W czwartek, 11 grudnia br. po południu do jednego z domostw na terenie gminy Niechanowo przyszedł nieznajomy mężczyzna prosząc o nalanie szklanki wody. Razem z gospodarzem wszedł do kuchni w której przebywała jego żona. W międzyczasie do domu wszedł drugi mężczyzna. Wówczas gospodyni zaniepokoiła się i kazała mężczyznom opuścić mieszkanie. W tym momencie jeden z „gości” zaproponował za kwotę 20 złotych swoją kurtkę rozkładając ją w ten sposób, że zasłoniła widok na korytarz. Drugi w tym czasie plądrował inne pomieszczenie. Gdy właścicielka zauważyła, że drzwi do pokoju są otwarte i prawdopodobnie doszło do kradzieży, poinformowała o tym na głos męża. W tym momencie nieznajomi w pośpiechu opuścili teren posesji i wsiedli do popielatego pojazdu, którym odjechali w kierunku Gniezna. Małżeństwo straciło w ten sposób pieniądze w kwocie 1 500 złotych. Sprawcami kradzieży byli mężczyźni o ciemniejszej karnacji skóry w wieku około 50 – 60 lat. W aucie czekał na nich kierowca.

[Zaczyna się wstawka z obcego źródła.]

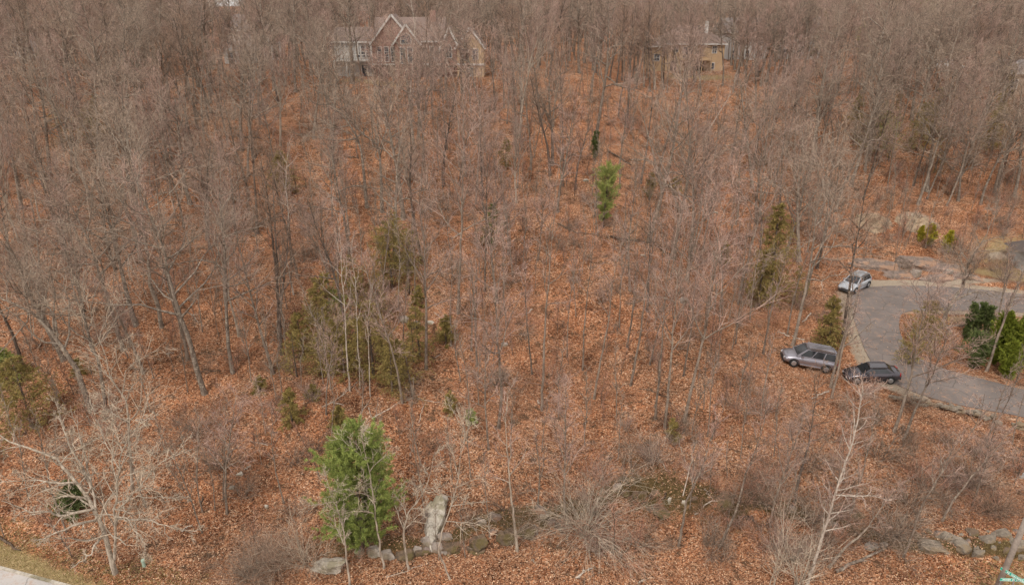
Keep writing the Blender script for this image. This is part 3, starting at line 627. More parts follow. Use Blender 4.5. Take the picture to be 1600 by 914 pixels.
HR = [  # name, kind, radius, over, lines, desc
 ('bare_tree', 'oak', .24, {}, [[(321, 616), (307, 578), (297, 534), (284, 501), (273, 465), (262, 428), (256, 385), (240, 350)], [(262, 428, 0), (285, 385, 1), (298, 350, 1.5)], [(284, 493), (300, 478, -1), (310, 462, -1)]], 'dark kinked tree'),
 ('bare_tree', 'oak', .20, {}, [[(253, 511), (246, 475), (235, 446), (232, 406), (224, 356), (219, 305), (211, 273)]], 'straight grey tree'),
 ('bare_tree', 'oak', .19, {}, [[(192, 546), (179, 501), (164, 455), (148, 406), (137, 371), (118, 335)], [(150, 408, 0), (170, 385, .6), (185, 360, 1)]], 'forked grey tree'),
 ('bare_tree', 'oak', .24, {}, [[(143, 642), (120, 578), (97, 542), (77, 516), (51, 488), (5, 468)], [(90, 528, 0), (87, 501, .5), (77, 483, 1), (61, 465, 1), (40, 420, 1)]], 'thick leaning tree'),
 ('bare_tree', 'oak', .16, {}, [[(166, 654), (160, 600), (154, 565), (141, 535), (130, 495), (118, 463)]], 'leaning grey tree'),
 ('bare_tree', 'pale', .11, {}, [[(206, 765), (203, 700), (200, 645), (197, 625), (174, 593), (166, 560)]], 'thin pale tree'),
 ('bare_tree', 'birch', .10, dict(start=.25, l1=.17, n1=44, a1=.75, rk=.45, ext=.02), [[(1258, 920), (1277, 864), (1302, 782), (1323, 716), (1334, 685), (1342, 650), (1346, 622)], [(1303, 774, 0), (1330, 774, -.6), (1360, 774, -1), (1395, 782, -1.2)]], 'pale straight slanting tree'),
 ('bare_tree', 'pale', .075, dict(n1=9, l1=.26, ext=.3), [[(547, 916), (540, 860), (537, 831), (530, 803), (520, 780)], [(536, 826, 0), (539, 800, .3), (538, 770, .6)]], 'slender forked pale tree'),
 ('bare_tree', 'pale', .075, dict(n1=9, l1=.26, ext=.3), [[(600, 888), (589, 826), (583, 777), (579, 747), (572, 715)]], 'slender pale tree'),
 ('bare_tree', 'pale', .085, dict(n1=9, l1=.26, ext=.3), [[(639, 891), (632, 850), (630, 834), (638, 800), (656, 780), (669, 752)], [(633, 845, 0), (625, 810, .5), (612, 770, 1)]], 'pale crooked twin-limbed tree'),
 ('bare_tree', 'pale', .065, dict(n1=9, l1=.26, ext=.3), [[(705, 906), (690, 872), (684, 859), (694, 821), (705, 790), (717, 744), (720, 700)], [(705, 790, 0), (730, 785, -.4), (765, 783, -.6)]], 'pale bent tree'),
 ('bare_tree', 'slim', .10, {}, [[(809, 861), (803, 808), (800, 782), (795, 740), (792, 690)]], 'straight pale stemmed tree'),
 ('bare_tree', 'slim', .10, {}, [[(1061, 853), (1066, 820), (1072, 785), (1089, 750), (1105, 705)]], 'grey leaning tree'),
 ('bare_tree', 'slim', .11, {}, [[(846, 641), (849, 570), (852, 501), (858, 430), (862, 380)]], 'dark straight stemmed tree'),
 ('bare_tree', 'slim', .08, {}, [[(832, 585), (827, 540), (823, 501), (820, 440)]], 'slim straight tree'),
 ('bare_tree', 'slim', .08, {}, [[(910, 579), (912, 540), (914, 501), (920, 440), (925, 400)]], 'slim straight tree'),
 ('bare_tree', 'slim', .10, {}, [[(928, 623), (938, 565), (951, 501), (958, 440)]], 'slim dark tree'),
 ('bare_tree', 'slim', .11, {}, [[(985, 602), (993, 560), (1000, 527), (1010, 450), (1020, 380)]], 'tall slim tree'),
 ('bare_tree', 'slim', .10, {}, [[(1024, 654), (1029, 600), (1033, 552), (1038, 480), (1042, 430)]], 'slim grey tree'),
 ('bare_tree', 'maple', .12, {}, [[(1039, 668), (1044, 615), (1048, 573), (1053, 501), (1060, 430)]], 'straight dark based tree'),
 ('bare_tree', 'maple', .14, {}, [[(1069, 659), (1087, 578), (1102, 519), (1112, 457), (1120, 400)]], 'stout leaning tree'),
 ('bare_tree', 'slim', .07, {}, [[(968, 512), (969, 470), (972, 420)]], 'slim dark stemmed tree'),
 ('bare_tree', 'slim', .08, {}, [[(1015, 570), (1021, 545), (1030, 510), (1040, 460)]], 'slim leaning tree'),
 ('bare_tree', 'maple', .19, {'n1': 22}, [[(1074, 440), (1084, 330), (1082, 280), (1079, 230), (1075, 190)], [(1077, 425, -.3), (1097, 343, -.6), (1112, 268, -.6), (1124, 200, -.8), (1135, 160, -.8)], [(1080, 400, .3), (1095, 330, .6), (1100, 260, 1), (1098, 200, 1.4)]], 'big multi-stemmed tree'),
 ('bare_tree', 'maple', .15, {}, [[(1155, 462), (1172, 393), (1185, 343), (1190, 293), (1196, 240)], [(1186, 340, 0), (1202, 290, .5), (1222, 245, 1)]], 'forked slanting tree'),
 ('bare_tree', 'dark', .12, {}, [[(880, 291), (880, 230), (878, 170), (876, 130)]], 'straight dark tree'),
 ('bare_tree', 'dark', .15, dict(ext=.1, l1=.17, n1=9), [[(1026, 277), (1039, 230), (1060, 160), (1075, 110)]], 'dark slanting tree'),
 ('bare_tree', 'dark', .15, dict(ext=.1, l1=.17, n1=9), [[(1001, 287), (1011, 230), (1018, 170), (1022, 120)], [(1018, 175, 0), (1040, 130, .6), (1065, 100, 1)]], 'dark forked tree'),
 ('bare_tree', 'oak', .20, {}, [[(573, 325), (566, 243), (558, 215), (540, 185), (520, 165), (505, 140)], [(558, 215, 0), (575, 200, -.6), (582, 215, -1), (588, 228, -1)]], 'oak with hooked drooping limb'),
 ('bare_tree', 'oak', .21, {}, [[(597, 332), (594, 243), (588, 225), (570, 212), (552, 195)], [(592, 236, 0), (605, 200, .5), (612, 150, 1), (618, 110, 1.5)]], 'twisted oak with pale limbs'),
 ('bare_tree', 'maple', .13, {}, [[(623, 297), (624, 230), (622, 160), (620, 120)]], 'straight grey tree'),
 ('bare_tree', 'maple', .10, {}, [[(658, 299), (661, 230), (663, 180), (665, 140)]], 'straight slim tree'),
 ('bare_tree', 'maple', .12, {}, [[(743, 320), (748, 243), (750, 180), (752, 140)]], 'straight grey tree'),
 ('bare_tree', 'maple', .14, {}, [[(716, 490), (718, 431), (721, 365), (722, 305), (724, 250)]], 'tall grey tree'),
 ('bare_tree', 'maple', .11, {}, [[(757, 456), (759, 380), (760, 318), (762, 260)]], 'tall slim tree'),
 ('birch_tree', 'birch', .08, {}, [[(459, 461), (448, 406), (449, 370), (451, 336), (447, 300)]], 'crooked white birch'),
 ('birch_tree', 'birch', .075, {}, [[(547, 611), (543, 570), (541, 540), (538, 476), (534, 430), (533, 400)]], 'tall white birch'),
 ('birch_tree', 'birch', .06, {}, [[(563, 606), (561, 570), (560, 540), (557, 490), (556, 450)]], 'thin white birch'),
 ('birch_tree', 'birch', .05, {}, [[(579, 620), (577, 580), (576, 545), (575, 500)]], 'thin grey-white birch'),
 ('bare_tree', 'maple', .14, {}, [[(666, 577), (666, 530), (666, 488), (664, 430), (663, 380)]], 'grey straight tree'),
 ('bare_tree', 'slim', .09, {}, [[(705, 541), (704, 490), (706, 430)]], 'slim grey tree'),
 ('bare_tree', 'maple', .13, {}, [[(779, 669), (784, 616), (780, 565), (776, 500), (774, 460)]], 'grey tree with mossy foot'),
 ('bare_tree', 'fan', .20, dict(ext=.6, n1=20), [[(811, 215), (818, 150), (828, 108), (838, 85)], [(828, 108, 0), (845, 80, .5), (862, 55, 1), (868, 20, 1.4)], [(822, 120, 0), (840, 60, -.6), (848, 10, -1)]], 'pale many-stemmed tree'),
 ('bare_tree', 'fan', .18, dict(ext=.6), [[(438, 228), (438, 163), (436, 130)], [(438, 163, 0), (425, 110, .5), (412, 80, 1)], [(437, 160, 0), (452, 105, -.5), (458, 75, -.6)]], 'silvery fan-crowned tree'),
 ('birch_tree', 'birch', .12, dict(ext=.5), [[(638, 191), (642, 130), (647, 75), (648, 40)]], 'white birch'),
 ('birch_tree', 'birch', .10, dict(ext=.5), [[(719, 223), (714, 170), (709, 126), (700, 100)]], 'pale leaning birch'),
 ('birch_tree', 'birch', .10, dict(ext=.1), [[(1096, 223), (1118, 185), (1137, 156), (1147, 130)]], 'broken slanting white birch'),
 ('bare_tree', 'oak', .20, {}, [[(1434, 320), (1450, 275), (1464, 230), (1480, 170)]], 'dark slanting tree'),
 ('bare_tree', 'maple', .13, {}, [[(1479, 322), (1500, 272), (1512, 230), (1520, 170)]], 'slim slanting tree'),
 ('bare_tree', 'oak', .17, {}, [[(1238, 540), (1254, 475), (1265, 420), (1272, 370), (1275, 330)], [(1266, 415, 0), (1285, 380, .6), (1302, 360, 1), (1322, 330, 1)]], 'forked grey tree'),
 ('bare_tree', 'oak', .16, dict(l1=.3), [[(1258, 462), (1270, 415), (1285, 380), (1290, 350), (1296, 300)], [(1285, 385), (1320, 385, 1), (1360, 388, 1.5), (1395, 384, 2)]], 'forked tree with long level limb'),
 ('bare_tree', 'oak', .19, dict(l1=.3), [[(1469, 513), (1478, 490), (1489, 468), (1505, 448), (1512, 410), (1530, 385)], [(1476, 508, 0), (1500, 509, -.8), (1540, 511, -1.4), (1574, 508, -1.6)], [(1472, 505, 0), (1492, 528, -1.4), (1528, 537, -1.8), (1566, 541, -2)], [(1489, 468), (1530, 455, 1), (1570, 470, 1.5)]], 'tree with pale broken side limbs'),
 ('bare_tree', 'maple', .13, {}, [[(1397, 675), (1410, 635), (1423, 593), (1430, 552), (1438, 510)]], 'dark leaning tree'),
 ('bare_tree', 'maple', .11, {}, [[(1410, 690), (1430, 640), (1456, 586), (1475, 540)]], 'slanting brown tree'),
 ('bare_tree', 'oak', .14, dict(n1=5, ext=.02, l1=.25), [[(1297, 606), (1310, 552), (1322, 514), (1326, 485)], [(1312, 548, 0), (1345, 520, -.6), (1368, 500, -1)]], 'tree with upswept limbs'),
 ('bare_tree', 'slim', .10, {}, [[(1290, 888), (1320, 856), (1350, 830), (1380, 790)]], 'low slanting mossy trunk'),
 ('bare_tree', 'slim', .10, {}, [[(1122, 856), (1150, 800), (1165, 740), (1185, 690)]], 'brown slanting tree'),
 ('bare_tree', 'slim', .08, {}, [[(1410, 870), (1425, 835), (1440, 790), (1470, 740), (1500, 700)]], 'dark leaning tree'),
 ('bare_tree', 'slim', .08, {}, [[(1470, 815), (1490, 780), (1510, 755), (1545, 715)]], 'grey leaning tree'),
 ('bare_tree', 'dark', .12, {}, [[(1240, 790), (1250, 740), (1262, 700), (1270, 650)]], 'brown stemmed tree'),
]
for k, (nm, kd, r, ov, ln, ds) in enumerate(HR):
    ov = dict(ov); ov.setdefault('ext', .45)
    hero(nm, kd, 100 + k, ln, r, ov, ds, bark='bark_pale' if ('pale' in ds and kd not in ('birch', 'oak')) else None)

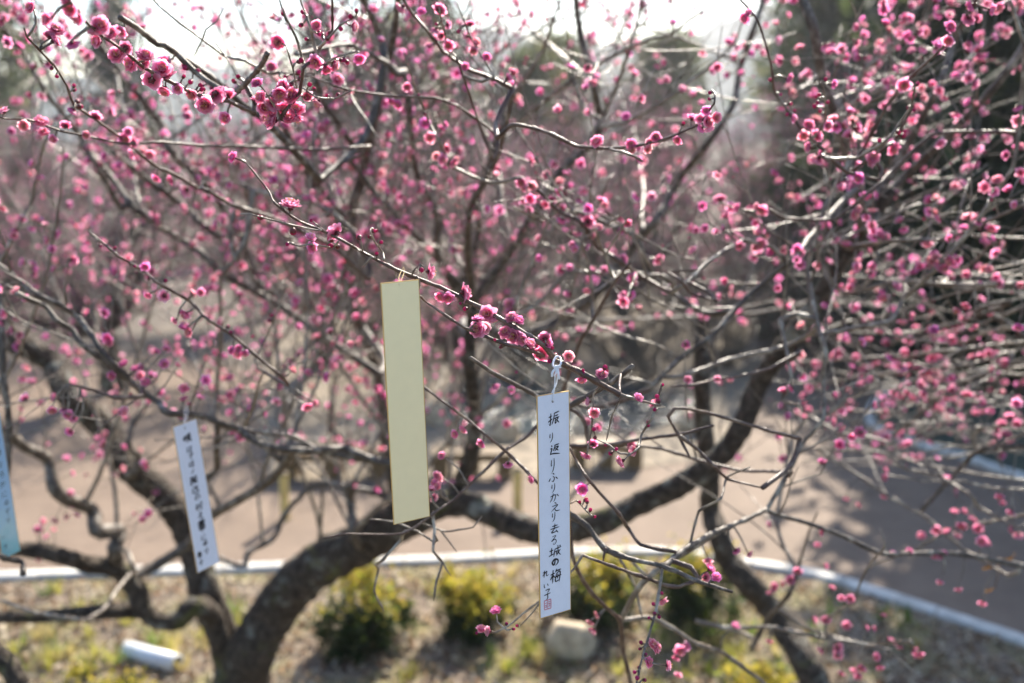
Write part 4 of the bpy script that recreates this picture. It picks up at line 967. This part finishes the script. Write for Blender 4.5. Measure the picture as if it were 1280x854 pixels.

Nie wpuszczajcie oszustów za próg
Policja apeluje o ostrożność przy wszelkich niezapowiedzianych wizytach. - Pamiętajmy głównym celem złodziei jest wejście do domu i odwrócenie uwagi mieszkańców. Szczególną czujność trzeba zachowywać przy wizytach domokrążców, akwizytorów, „pracowników administracji”. Wpuszczając takie osoby do mieszkania powinniśmy zapewnić sobie asystę drugiej osoby np. zaprzyjaźnionego sąsiada.